Yep, and until you’ve made an approach into a city of lights looking for the runway lights, you can’t believe how easy that is to mistake blvd lights for the runway lights.
Especially when the light color is the same.
In fog, it makes it even more fun.
Couple years back, a pilot ran out of avgas and made an emergency landing on Route 84.
Darn good pilot, he landed in a lull in traffic and roll taxied to the emergency vehicle pull off.
I think it was a Cessna, but don’t quote me on that one.
He fell short of making it to the local light strip.
Plane landed upside down.
It didn’t land upside down. In photograph one, the nose is clearly smashed. The right main gear is visible attached to the right wing. The main gear and nose gear are separated from the aircraft.
In photo 2, the nose gear is shown on the left wing side of the aircraft, separated from its housing.
Photo 3 shows the left main gear still in its housing before the nose of the plane.
Photo 4 shows a reverse angle of the wreck. The tail is wrapped around a tree. The left aileron and left elevator are partly sheared from their mounts and are deformed - bent - downwards. The left wing flap is deformed upwards because a tree is underneath it.
Conclusion: The plane hit the ground with the nose and left wing low. This smashed the nose and sheared the landing gear on the nose and left wing. The plane flipped over from the impact and stopped where it is shown. The tail is wrapped around a tree and there are no drag marks leading to the tree. The left wing flap is smashed upwards by another tree. The left aileron and elevator partly broke from their mounts and deformed in the direction they were moving when the plane stopped: downwards.
The plane was flying at night in poor visiblity and had already missed an approach to the runway. It landed with the nose and the left side low, at high speed. The plane would have been banked to turn left for this to happen.

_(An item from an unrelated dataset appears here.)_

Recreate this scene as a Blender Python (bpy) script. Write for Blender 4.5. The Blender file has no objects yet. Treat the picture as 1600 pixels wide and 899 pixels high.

Conclusion: classic graveyard spiral. In low light and hazy conditions, the pilot was flying the pattern around Stewart and became disoriented. Stweart is a left hand pattern IIRC, and the pilot already missed one approach. Therefore he was not sure of his position and probably under stress. When he leveled the plane from the left turn, he perceived a right turn and banked left to compensate. Since he was actually banked left to begin with, he increased the bank to the left and lost altitude until he crashed.
This is the same thing that happened to John F. Kennedy, Jr., but this time the photos of the damage are undeniable.
Land meaning came to rest.
*Sorry -I wasn’t being clear*
No problem. You got me to look at the photos and examine what happened. I checked with a friend in the area. He said Stewart is a left hand traffic pattern.
Stewart has some odd traffic.
Much of it comes overhead where I work.
Plenty of times they are low, slow, spoilers, gear, and flaps out while still three miles out.